● **Data**:

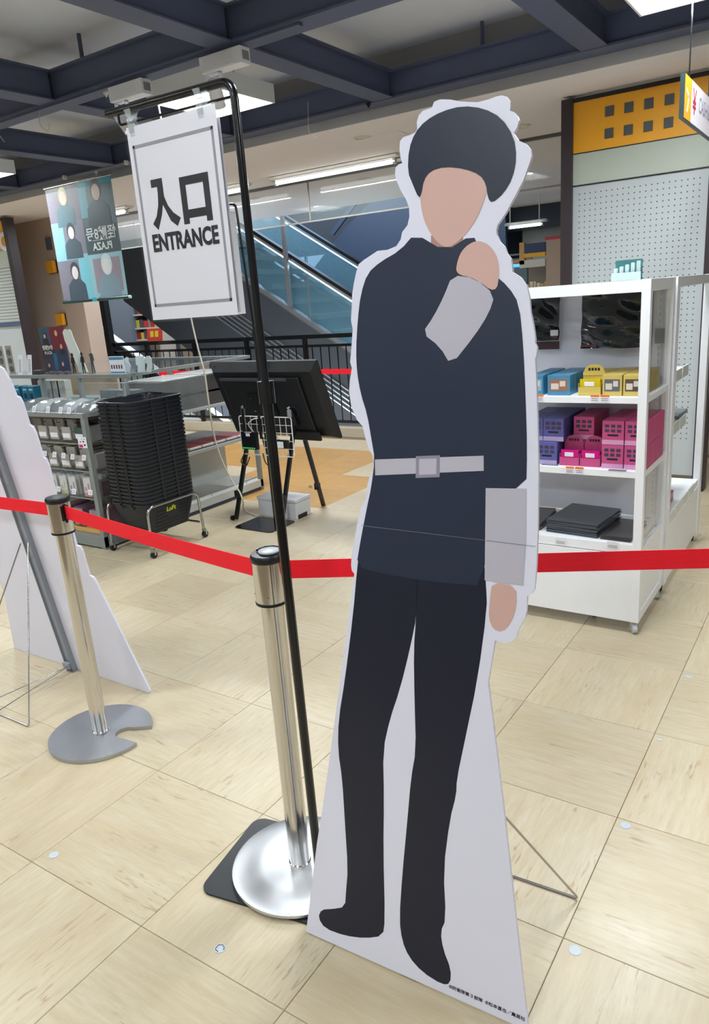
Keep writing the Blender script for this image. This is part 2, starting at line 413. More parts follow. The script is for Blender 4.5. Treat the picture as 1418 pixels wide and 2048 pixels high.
# tube lights under the soffit
def tube_light(x0, x1, y, z=2.64, lab=''):
    t = thing('tube_light', lab, 'ceiling light', ((x0+x1)/2, y, z))
    b = MB(); b.box(x0-.06, x1+.06, y-.035, y+.035, z-.03, z); b.prism([(x0-.05, y-.08, z-.005), (x0-.05, y-.02, z-.03), (x0-.05, y+.02, z-.03), (x0-.05, y+.08, z-.005)], (x1-x0+.1, 0, 0))
    b.build('fitting', M_white, t)
    q = MB(); q.tube([(x0, y, z-.052), (x1, y, z-.052)], .019, 12); q.build('lamp_tube', M_tube, t, smooth=40)
    for xx in (x0, x1):
        e = MB(); e.box(xx-.02, xx+.006, y-.018, y+.018, z-.075, z-.03); e.build('lamp_holder', M_white, t)
    area('tube_glow', ((x0+x1)/2, y, z-.085), x1-x0, .05, TUBE_W)
for x0, x1, lab in [(-4.90, -3.55, 'long bright tube light running behind the cutout hair'), (-6.5, -5.32, 'tube light partly hidden behind the entrance sign'),
                    (-8.3, -7.1, 'tube light farther left above the banner'), ]:
    tube_light(x0, x1, 6.22, lab=lab)
p = at(1020, 475, Y=10.5); p2 = at(1078, 466, Y=10.5)
tube_light(p.x, p2.x+.05, 10.5, 2.3, 'distant tube light above the far shop shelves')
hb = MB(); hb.box(p.x, p.x+.01, 10.49, 10.51, 2.30, 2.642); hb.box(p2.x, p2.x+.01, 10.49, 10.51, 2.30, 2.642); hb.box(p.x-.05, p2.x+.1, 10.47, 10.53, 2.30, 2.31); tag(hb.build('hanging_bracket', M_white), 'white bracket holding the distant tube light', 'bracket')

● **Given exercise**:
The listing above needs to be output again exactly. Don't include the pictures.

● **Finished exercise**:
Keep writing the Blender script for this image. This is part 2, starting at line 413. More parts follow. The script is for Blender 4.5. Treat the picture as 1418 pixels wide and 2048 pixels high.
# tube lights under the soffit
def tube_light(x0, x1, y, z=2.64, lab=''):
    t = thing('tube_light', lab, 'ceiling light', ((x0+x1)/2, y, z))
    b = MB(); b.box(x0-.06, x1+.06, y-.035, y+.035, z-.03, z); b.prism([(x0-.05, y-.08, z-.005), (x0-.05, y-.02, z-.03), (x0-.05, y+.02, z-.03), (x0-.05, y+.08, z-.005)], (x1-x0+.1, 0, 0))
    b.build('fitting', M_white, t)
    q = MB(); q.tube([(x0, y, z-.052), (x1, y, z-.052)], .019, 12); q.build('lamp_tube', M_tube, t, smooth=40)
    for xx in (x0, x1):
        e = MB(); e.box(xx-.02, xx+.006, y-.018, y+.018, z-.075, z-.03); e.build('lamp_holder', M_white, t)
    area('tube_glow', ((x0+x1)/2, y, z-.085), x1-x0, .05, TUBE_W)
for x0, x1, lab in [(-4.90, -3.55, 'long bright tube light running behind the cutout hair'), (-6.5, -5.32, 'tube light partly hidden behind the entrance sign'),
                    (-8.3, -7.1, 'tube light farther left above the banner'), ]:
    tube_light(x0, x1, 6.22, lab=lab)
p = at(1020, 475, Y=10.5); p2 = at(1078, 466, Y=10.5)
tube_light(p.x, p2.x+.05, 10.5, 2.3, 'distant tube light above the far shop shelves')
hb = MB(); hb.box(p.x, p.x+.01, 10.49, 10.51, 2.30, 2.642); hb.box(p2.x, p2.x+.01, 10.49, 10.51, 2.30, 2.642); hb.box(p.x-.05, p2.x+.1, 10.47, 10.53, 2.30, 2.31); tag(hb.build('hanging_bracket', M_white), 'white bracket holding the distant tube light', 'bracket')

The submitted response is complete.